KCNA released Kim’s comments just before Sung Kim, US President Joe Biden’s special representative for North Korea, arrived in South Korea on Saturday for talks over stalled nuclear diplomacy with the North. Sung Kim will meet with South Korean senior diplomats and participate in a trilateral meeting that includes Japanese nuclear envoy Takehiro Funakoshi on Monday. The US state department said his travel emphasises the importance of three-way cooperation in working toward complete denuclearization of the Korean Peninsula.
Kim Jong Un has also appointed new members of the Workers’ Party of Korea’s powerful politburo and “reinforced the discipline” within party ranks. Some members of the leadership expressed “remorse for failing to live up to the expectations,” after Kim pointed out “serious problems” with their lifestyle, KCNA said, without elaborating.
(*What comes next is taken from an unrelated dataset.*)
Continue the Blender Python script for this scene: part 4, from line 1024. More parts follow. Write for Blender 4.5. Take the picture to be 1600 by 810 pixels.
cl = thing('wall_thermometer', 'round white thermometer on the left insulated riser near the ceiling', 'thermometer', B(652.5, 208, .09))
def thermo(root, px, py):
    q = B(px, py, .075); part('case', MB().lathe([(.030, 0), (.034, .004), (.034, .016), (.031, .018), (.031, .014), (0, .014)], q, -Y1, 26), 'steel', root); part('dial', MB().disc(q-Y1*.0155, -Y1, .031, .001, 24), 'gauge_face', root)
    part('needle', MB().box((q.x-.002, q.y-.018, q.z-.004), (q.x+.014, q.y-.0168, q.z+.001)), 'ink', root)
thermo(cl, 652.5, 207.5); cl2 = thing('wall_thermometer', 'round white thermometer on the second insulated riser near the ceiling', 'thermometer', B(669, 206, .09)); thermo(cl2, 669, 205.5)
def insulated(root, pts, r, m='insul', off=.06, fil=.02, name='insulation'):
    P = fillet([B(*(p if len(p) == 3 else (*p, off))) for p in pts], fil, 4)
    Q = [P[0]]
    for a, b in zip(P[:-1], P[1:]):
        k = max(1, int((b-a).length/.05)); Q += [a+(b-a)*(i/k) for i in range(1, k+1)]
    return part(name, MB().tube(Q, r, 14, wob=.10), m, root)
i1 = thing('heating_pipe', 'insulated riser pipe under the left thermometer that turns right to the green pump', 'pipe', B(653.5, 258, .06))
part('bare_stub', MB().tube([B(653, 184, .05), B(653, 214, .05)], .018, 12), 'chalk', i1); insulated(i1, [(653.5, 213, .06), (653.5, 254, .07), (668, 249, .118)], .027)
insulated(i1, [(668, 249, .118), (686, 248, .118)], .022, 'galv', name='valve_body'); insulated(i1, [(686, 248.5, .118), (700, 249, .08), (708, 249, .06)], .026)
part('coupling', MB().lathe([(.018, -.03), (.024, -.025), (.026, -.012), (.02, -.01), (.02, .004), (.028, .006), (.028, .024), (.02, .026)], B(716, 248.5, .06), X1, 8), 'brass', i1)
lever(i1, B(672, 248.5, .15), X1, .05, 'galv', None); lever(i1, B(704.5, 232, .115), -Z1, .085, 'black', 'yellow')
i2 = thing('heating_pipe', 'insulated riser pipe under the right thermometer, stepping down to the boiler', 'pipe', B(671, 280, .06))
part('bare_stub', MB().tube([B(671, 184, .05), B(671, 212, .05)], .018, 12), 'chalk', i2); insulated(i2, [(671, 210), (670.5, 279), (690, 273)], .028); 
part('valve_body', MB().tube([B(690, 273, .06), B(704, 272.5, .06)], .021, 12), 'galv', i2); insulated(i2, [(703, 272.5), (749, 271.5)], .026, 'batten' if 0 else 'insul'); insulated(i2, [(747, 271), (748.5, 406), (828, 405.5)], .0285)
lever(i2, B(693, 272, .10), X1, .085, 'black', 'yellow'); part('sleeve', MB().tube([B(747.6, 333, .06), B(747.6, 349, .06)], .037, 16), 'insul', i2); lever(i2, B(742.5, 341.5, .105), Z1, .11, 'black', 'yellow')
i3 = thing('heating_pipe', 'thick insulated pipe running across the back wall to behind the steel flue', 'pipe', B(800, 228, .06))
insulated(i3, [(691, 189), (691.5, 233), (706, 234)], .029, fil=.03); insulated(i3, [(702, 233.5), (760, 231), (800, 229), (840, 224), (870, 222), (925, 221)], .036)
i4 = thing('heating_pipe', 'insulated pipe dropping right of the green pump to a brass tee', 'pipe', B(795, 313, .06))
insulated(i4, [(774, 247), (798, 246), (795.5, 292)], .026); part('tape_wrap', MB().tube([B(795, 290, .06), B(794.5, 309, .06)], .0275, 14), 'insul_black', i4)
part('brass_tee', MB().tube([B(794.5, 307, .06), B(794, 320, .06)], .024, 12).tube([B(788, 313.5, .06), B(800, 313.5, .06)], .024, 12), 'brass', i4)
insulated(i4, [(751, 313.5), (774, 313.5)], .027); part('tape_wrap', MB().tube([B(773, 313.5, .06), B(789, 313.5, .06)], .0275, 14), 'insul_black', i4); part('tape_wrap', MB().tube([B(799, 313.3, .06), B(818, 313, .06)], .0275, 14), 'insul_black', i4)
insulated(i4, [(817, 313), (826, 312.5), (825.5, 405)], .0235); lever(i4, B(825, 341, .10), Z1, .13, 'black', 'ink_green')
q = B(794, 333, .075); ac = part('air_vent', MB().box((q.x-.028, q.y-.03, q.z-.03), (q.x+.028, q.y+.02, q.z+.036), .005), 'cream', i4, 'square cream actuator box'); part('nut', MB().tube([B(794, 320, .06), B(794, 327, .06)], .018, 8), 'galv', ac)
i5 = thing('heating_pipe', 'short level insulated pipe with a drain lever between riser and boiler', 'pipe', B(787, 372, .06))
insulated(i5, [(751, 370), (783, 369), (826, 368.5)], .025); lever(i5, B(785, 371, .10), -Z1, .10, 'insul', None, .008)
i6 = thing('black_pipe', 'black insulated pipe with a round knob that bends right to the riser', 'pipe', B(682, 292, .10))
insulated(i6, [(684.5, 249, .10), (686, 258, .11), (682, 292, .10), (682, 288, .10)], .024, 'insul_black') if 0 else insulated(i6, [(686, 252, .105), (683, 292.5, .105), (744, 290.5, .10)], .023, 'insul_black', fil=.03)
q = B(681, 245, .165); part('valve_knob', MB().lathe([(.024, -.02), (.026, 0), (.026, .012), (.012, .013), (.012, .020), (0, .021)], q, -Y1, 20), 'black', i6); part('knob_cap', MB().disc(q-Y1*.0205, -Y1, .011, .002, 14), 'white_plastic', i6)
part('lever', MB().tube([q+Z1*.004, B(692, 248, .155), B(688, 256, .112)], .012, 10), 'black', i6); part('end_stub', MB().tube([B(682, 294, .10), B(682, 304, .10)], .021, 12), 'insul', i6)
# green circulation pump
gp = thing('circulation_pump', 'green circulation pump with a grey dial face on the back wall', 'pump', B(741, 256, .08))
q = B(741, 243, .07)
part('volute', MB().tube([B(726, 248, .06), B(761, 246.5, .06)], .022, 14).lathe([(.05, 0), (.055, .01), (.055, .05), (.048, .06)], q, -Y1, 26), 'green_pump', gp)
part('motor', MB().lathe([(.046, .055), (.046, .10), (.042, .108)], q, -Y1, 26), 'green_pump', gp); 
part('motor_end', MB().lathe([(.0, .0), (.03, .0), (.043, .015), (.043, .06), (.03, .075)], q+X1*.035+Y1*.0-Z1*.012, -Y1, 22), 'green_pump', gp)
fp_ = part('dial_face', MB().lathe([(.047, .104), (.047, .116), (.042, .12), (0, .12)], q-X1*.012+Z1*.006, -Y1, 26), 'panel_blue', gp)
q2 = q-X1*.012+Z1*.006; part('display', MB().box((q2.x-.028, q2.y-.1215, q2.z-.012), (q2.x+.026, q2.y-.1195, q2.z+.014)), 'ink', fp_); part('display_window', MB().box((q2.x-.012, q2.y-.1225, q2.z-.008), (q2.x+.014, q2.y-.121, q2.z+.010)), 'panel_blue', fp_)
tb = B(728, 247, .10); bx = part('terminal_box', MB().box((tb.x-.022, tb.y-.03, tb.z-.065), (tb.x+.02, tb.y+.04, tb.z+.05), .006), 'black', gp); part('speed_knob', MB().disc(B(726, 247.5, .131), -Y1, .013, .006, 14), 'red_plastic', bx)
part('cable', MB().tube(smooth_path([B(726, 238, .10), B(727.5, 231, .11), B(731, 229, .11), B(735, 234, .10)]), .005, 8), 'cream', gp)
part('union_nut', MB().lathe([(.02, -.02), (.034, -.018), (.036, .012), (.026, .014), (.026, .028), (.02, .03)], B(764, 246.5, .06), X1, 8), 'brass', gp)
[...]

The central committee’s politburo also elected Thae Hyong Chol, vice president of the Presidium of the Supreme People’s Assembly, as a new member, and U Sang Chol, an official at the party’s Central Auditing Commission, as an alternate member, KCNA said.
KCNA reported, without elaborating, that some members of the leadership expressed “remorse for failing to live up to the expectations,” after Kim pointed out “serious problems” with their lifestyle.